* STATED PROBLEM
In the lines below, output everything from the first line through the line containing "WL=(-4.84,-3.13,-1.58,-.215)" exactly as it is. Pictures are not part of the output.

* MATERIAL
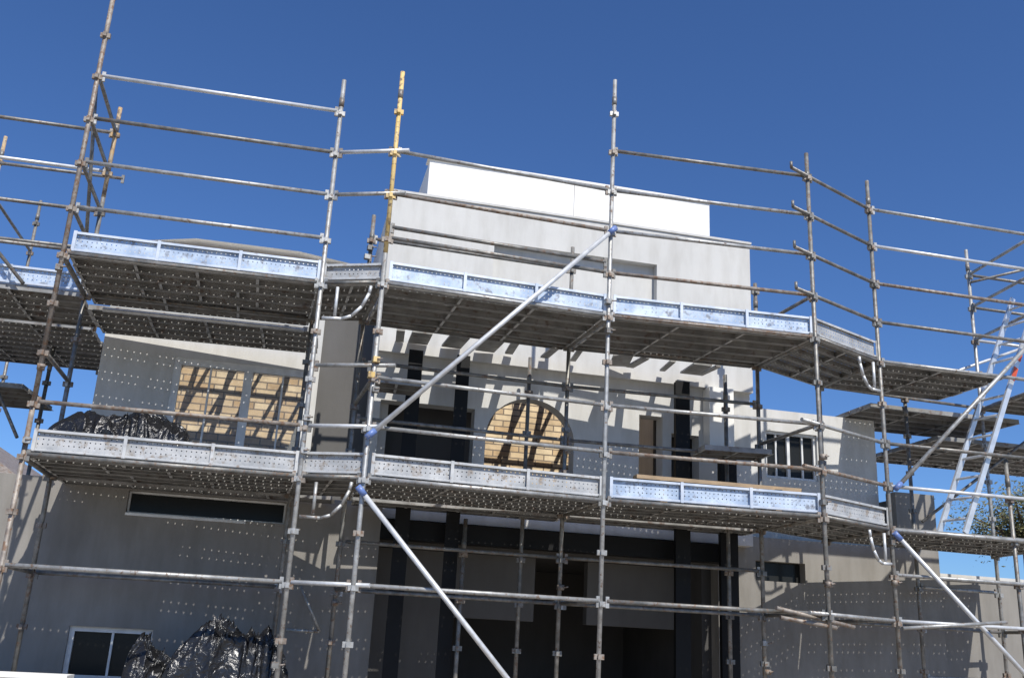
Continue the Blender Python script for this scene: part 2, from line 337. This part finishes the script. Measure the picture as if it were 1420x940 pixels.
for i in range(8):
    x=-5.3+i*.38;quad(HS,'roof_battens','timber',W(x,1.2,.95),W(x+.5,3.0,.95),W(x+.56,3.0,.95),W(x+.06,1.2,.95))
WL=(-4.84,-3.13,-1.58,-.215)
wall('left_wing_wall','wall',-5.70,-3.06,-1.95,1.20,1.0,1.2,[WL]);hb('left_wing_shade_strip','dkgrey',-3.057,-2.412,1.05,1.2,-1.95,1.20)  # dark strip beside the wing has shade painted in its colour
hb('left_wing_side_wall','wall',-5.70,-5.50,1.2,4,-1.95,1.20)
hb('roof_flashing','white',-5.25,-2.45,.94,1.25,1.203,1.24)
add(HS,'roof_sheet','white',[W(-5.4,.92,1.245),W(-4.8,.92,1.36),W(-3.5,.92,1.37),W(-2.5,.92,1.26),W(-5.4,1.45,1.25),W(-4.8,1.45,1.40),W(-3.5,1.45,1.42),W(-2.5,1.45,1.27)],[(0,1,5,4),(1,2,6,5),(2,3,7,6)])
def window(x0,x1,z0,z1,y,mull,glass='glass',fw=.06,bars=()):
    hb('window_frame','frame',x0,x0+fw,y,y+.07,z0,z1);hb('window_frame','frame',x1-fw,x1,y,y+.07,z0,z1)
    hb('window_frame','frame',x0+fw,x1-fw,y+.002,y+.07,z1-fw,z1);hb('window_frame','frame',x0+fw,x1-fw,y+.002,y+.07,z0,z0+fw)
    for m_ in mull: hb('window_mullion','frame',m_-fw*.6,m_+fw*.6,y-.004,y+.066,z0+fw,z1-fw)
    for m_ in bars: hb('window_mullion','frame',m_-.012,m_+.012,y+.01,y+.05,z0+fw,z1-fw)
    hquad('window_pane',glass,x0+fw,x1-fw,y+.04,z0+fw,z1-fw)
window(*WL,1.01,[-3.93],fw=.09,bars=(-4.39,-3.5))
LW=(-5.33,-4.50,-4.0,-3.47);SLW=(-4.97,-3.28,-2.27,-2.03)
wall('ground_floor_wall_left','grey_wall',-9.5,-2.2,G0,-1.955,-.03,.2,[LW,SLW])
window(*LW,.02,[],'dglass',.05,bars=(-4.9,));window(*SLW,.05,[],'dglass',.02)
hb('window_sill','frame',-4.97,-3.7,-.05,-.032,-2.30,-2.272)
hb('terrace_slab','grey_wall',-9.5,-2.42,.2,1.0,-2.1,-1.96)
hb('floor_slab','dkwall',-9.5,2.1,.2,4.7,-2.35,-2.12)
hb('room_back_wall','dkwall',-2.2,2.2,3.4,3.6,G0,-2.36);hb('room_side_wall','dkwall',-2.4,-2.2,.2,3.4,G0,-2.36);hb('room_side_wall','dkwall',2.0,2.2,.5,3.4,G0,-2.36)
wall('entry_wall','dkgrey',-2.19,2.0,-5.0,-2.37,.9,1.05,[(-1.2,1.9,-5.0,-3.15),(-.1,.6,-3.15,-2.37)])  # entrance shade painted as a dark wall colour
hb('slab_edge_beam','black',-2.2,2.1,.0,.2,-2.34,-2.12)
for x,y,w_,zt in ((-1.98,-.12,.13,-.13),(-1.40,-.12,.12,-.13),(1.42,-.16,.15,-.15),(2.03,-.15,.19,-.95)):
    hb('steel_column','black',x-w_/2,x+w_/2,y-.1,y,G0,zt)
    hb('steel_column_flange','black',x-w_/2-.02,x+w_/2+.02,y-.11,y-.1,G0,zt)
hb('render_pier','white',1.86,2.20,-.10,.095,-.93,-.13)
RW=(3.02,3.80,-1.10,-.45)
wall('right_wing_wall','wall',2.535,4.72,-1.95,-.15,.62,.84,[RW]);window(*RW,.66,[3.38],'dglass',.035,bars=(3.2,3.6))
hb('right_wing_side_wall','wall',4.5,4.72,.84,4,-1.95,-.15)
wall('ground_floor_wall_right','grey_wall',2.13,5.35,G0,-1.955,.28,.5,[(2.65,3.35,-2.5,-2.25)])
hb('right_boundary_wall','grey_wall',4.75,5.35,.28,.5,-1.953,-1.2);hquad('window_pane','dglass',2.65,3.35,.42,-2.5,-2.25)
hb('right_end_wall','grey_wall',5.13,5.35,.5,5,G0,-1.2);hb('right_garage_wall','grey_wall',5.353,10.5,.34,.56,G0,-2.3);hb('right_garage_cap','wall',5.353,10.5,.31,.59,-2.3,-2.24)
# ------------------------------------------------------------------ ladder
LD='aluminium_ladder'
lo,hi=Vector((4.45,1.12,-1.93)),Vector((5.93,1.28,1.32));dd=(hi-lo).normalized();sd=Vector((.1,-.38,0));nn_=dd.cross(sd.normalized())
for o in (Vector((0,0,0)),sd):
    obox(LD,'stile','alu',(lo+hi)/2+o,(dd,sd.normalized(),nn_),((hi-lo).length/2,.014,.035))
for i in range(12):
    c=lo+dd*(.2+i*.29);tube(LD,'rungs','alu',c,c+sd,.016)
obox(LD,'label','red',lo+dd*2.25+sd*1.04,(dd,sd.normalized(),nn_),(.09,.005,.032));obox(LD,'label','red',lo+dd*2.5+sd*1.04,(dd,sd.normalized(),nn_),(.05,.005,.032))
wbox('low_wall','wall_body','white',-8.5,-4.95,.15,.35,G0,-3.93);wbox('low_wall','coping','white',-8.5,-4.93,.12,.38,-3.927,-3.89)
NH='neighbour_house'
wbox(NH,'walls','grey_wall',-14,-9.3,11,18,G0,-.8)
add(NH,'roof','rust',[(-14.3,10.6,-.8),(-9.0,10.6,-.8),(-9.0,18.4,-.8),(-14.3,18.4,-.8),(-11.6,12.5,.75),(-11.6,16.5,.75)],[(0,1,4),(1,2,5,4),(2,3,5),(3,0,4,5)])
wbox(NH,'window','dglass',-10.6,-9.9,10.95,10.99,-2.5,-1.4)
# ------------------------------------------------------------------ build buckets
tops={}
def parent(n):
    if n not in tops:
        e=bpy.data.objects.new(n,None);bpy.context.collection.objects.link(e);tops[n]=e
    return tops[n]
for (par,part,mat),(vs,fs,uv,sm) in Bk.items():
    me=bpy.data.meshes.new(part);me.from_pydata(vs,[],fs)
    ul=me.uv_layers.new(name='UVMap');ul.data.foreach_set('uv',np.array(uv,dtype=np.float32).ravel())
    if sm:
        me.polygons.foreach_set('use_smooth',[len(f)==4 for f in fs])
    me.materials.append(M[mat]);o=bpy.data.objects.new(part,me);bpy.context.collection.objects.link(o);o.parent=parent(par)
# ------------------------------------------------------------------ plastic heaps
def heap(name,cx,cy,z0,w,d,h,seed,nx=150,ny=100,pw=4):
    vs=[];fs=[]
    for j in range(ny+1):
        for i in range(nx+1):
            u=i/nx*2-1;v=j/ny*2-1
            p=Vector((u*w*2.2,v*d*2.2,seed*3.1))
            k=(1-abs(u)**pw)*(1-abs(v)**pw)
            wp=p+Vector((noise.noise(p*1.5),noise.noise(p*1.5+Vector((3,3,3))),0))*1.1
            q=Vector((wp.x*1.0,wp.y*.45,wp.z))
            rid=(1-abs(noise.noise(q*2.2))*2)**5;rid2=(1-abs(noise.noise(Vector((wp.x*1.8+wp.y*2,wp.y*1.5,1.7))))*2)**5;rid3=(1-abs(noise.noise(wp*5))*2)**3
            hh=k**.6*h*(.86+.22*noise.noise(p*1.0))+ (rid*.10+rid2*.06+rid3*.015)*min(1,k*3)*min(1,h)
            ex=.05*noise.noise(p*2+Vector((9,0,0)))+.03*rid;ey=.05*noise.noise(p*2+Vector((0,9,0)))-.04*rid2
            vs.append((cx+u*w+ex,cy+v*d+ey,z0+max(0,hh)))
    for j in range(ny):
        for i in range(nx):
            a=j*(nx+1)+i;fs.append((a,a+1,a+nx+2,a+nx+1))
    me=bpy.data.meshes.new(name);me.from_pydata(vs,[],fs);me.materials.append(M['plastic'])
    me.polygons.foreach_set('use_smooth',[True]*len(fs))
    o=bpy.data.objects.new(name,me);bpy.context.collection.objects.link(o);return o
heap('black_plastic_tarp',-4.93,.62,-1.93,.76,.40,.58,1)
heap('black_plastic_tarp',-3.60,.72,G0,.62,.5,1.70,2,pw=10);heap('black_plastic_tarp',-4.24,.75,G0,.40,.45,1.52,3,pw=6)
# ------------------------------------------------------------------ ground
m,nt,b=newmat('dusty_ground');n=noise_n(nt,.8,8);r=ramp(nt,n.outputs[0],[(.3,(.26,.22,.17)),(.7,(.40,.35,.28))]);nt.links.new(r.outputs[0],b.inputs['Base Color']);b.inputs['Roughness'].default_value=.95
me=bpy.data.meshes.new('ground');me.from_pydata([(-600,-600,G0),(600,-600,G0),(600,600,G0),(-600,600,G0)],[],[(0,1,2,3)]);me.materials.append(m)
bpy.context.collection.objects.link(bpy.data.objects.new('ground',me))
# ------------------------------------------------------------------ tree
def tree(x,y,z,R,seed):
    rnd=random.Random(seed);e=bpy.data.objects.new('leafy_tree',None);bpy.context.collection.objects.link(e)
    mt=plain('bark',(.10,.075,.05),.9)
    vs=[];fs=[]
    def limb(p,q,r0,r1):
        p=Vector(p);q=Vector(q);d=(q-p).normalized();a=d.orthogonal().normalized();b=d.cross(a);o=len(vs)
        for c,r in ((p,r0),(q,r1)):
            for i in range(8): t=i*math.pi/4;vs.append(c+r*(a*math.cos(t)+b*math.sin(t)))
        for i in range(8): j=(i+1)%8;fs.append((o+i,o+j,o+8+j,o+8+i))
    base=Vector((x,y,G0));top=Vector((x,y,z-R*.4));limb(base,top,.2,.11)
    cl=[]
    for i in range(30):
        d=Vector((rnd.gauss(0,1),rnd.gauss(0,1),rnd.gauss(0,.8))).normalized()*R*rnd.uniform(.35,1);c=Vector((x,y,z))+d;cl.append((c,R*rnd.uniform(.18,.36)));limb(top,c,.06,.012)
    me=bpy.data.meshes.new('trunk');me.from_pydata(vs,[],fs);me.materials.append(mt);o=bpy.data.objects.new('trunk',me);bpy.context.collection.objects.link(o);o.parent=e
    vs=[];fs=[]
    for c,r in cl:
        for k in range(300):
            p=c+Vector((rnd.gauss(0,.5),rnd.gauss(0,.5),rnd.gauss(0,.45)))*r*1.3;a=Vector((rnd.gauss(0,1),rnd.gauss(0,1),rnd.gauss(0,1))).normalized();b_=a.orthogonal().normalized();s=rnd.uniform(.03,.06);o_=len(vs)
            vs+= [p-a*s,p+b_*s*.5,p+a*s,p-b_*s*.5];fs.append((o_,o_+1,o_+2,o_+3))
    m,nt,b=newmat('foliage');n=noise_n(nt,3,3);r=ramp(nt,n.outputs[0],[(.35,(.06,.075,.02)),(.65,(.20,.18,.07))]);nt.links.new(r.outputs[0],b.inputs['Base Color']);b.inputs['Roughness'].default_value=.6
    me=bpy.data.meshes.new('foliage');me.from_pydata(vs,[],fs);me.materials.append(m);o=bpy.data.objects.new('foliage',me);bpy.context.collection.objects.link(o);o.parent=e
tree(13.9,12.0,.1,1.35,5)
# ------------------------------------------------------------------ light
el=math.radians(50);az=math.radians(15)
sdv=Vector((math.sin(az)*math.cos(el),-math.cos(az)*math.cos(el),math.sin(el)))
sl=bpy.data.lights.new('sun','SUN');sl.energy=5.0;sl.angle=math.radians(.5);sl.color=(1,.96,.9)
so=bpy.data.objects.new('sun',sl);bpy.context.collection.objects.link(so);so.rotation_euler=sdv.to_track_quat('Z','Y').to_euler();so.location=(3,-12,14)
w=bpy.data.worlds.new('World');S.world=w;w.use_nodes=True;nt=w.node_tree
sk=nt.nodes.new('ShaderNodeTexSky');sk.sky_type='NISHITA';sk.sun_disc=False;sk.sun_elevation=el;sk.sun_rotation=math.pi-az
sk.air_density=1.0;sk.dust_density=.3;sk.ozone_density=3.2;sk.altitude=400
bg=nt.nodes['Background'];nt.links.new(mix(nt,1.0,sk.outputs[0],(.58,.83,1.20),'MULTIPLY'),bg.inputs[0]);bg.inputs[1].default_value=.105
S.view_settings.view_transform='Standard';S.view_settings.look='None';S.view_settings.exposure=0
# ------------------------------------------------------------------ camera
yaw,pit,rol=.1569,.3017,.0520
Fv=Vector((math.sin(yaw)*math.cos(pit),math.cos(yaw)*math.cos(pit),math.sin(pit)));R=Vector((math.cos(yaw),-math.sin(yaw),0));U=R.cross(Fv)
R2=R*math.cos(rol)+U*math.sin(rol);U2=-R*math.sin(rol)+U*math.cos(rol)
cd=bpy.data.cameras.new('camera');co=bpy.data.objects.new('camera',cd);bpy.context.collection.objects.link(co)
mt=Matrix((R2,U2,-Fv)).transposed().to_4x4();mt.translation=Vector((-2.5783,-9.6797,-3.3940));co.matrix_world=mt
cd.sensor_width=36;cd.lens=1342.4/1420*36;cd.clip_end=2000;S.camera=co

* EXPECTED OUTPUT
Continue the Blender Python script for this scene: part 2, from line 337. This part finishes the script. Measure the picture as if it were 1420x940 pixels.
for i in range(8):
    x=-5.3+i*.38;quad(HS,'roof_battens','timber',W(x,1.2,.95),W(x+.5,3.0,.95),W(x+.56,3.0,.95),W(x+.06,1.2,.95))
WL=(-4.84,-3.13,-1.58,-.215)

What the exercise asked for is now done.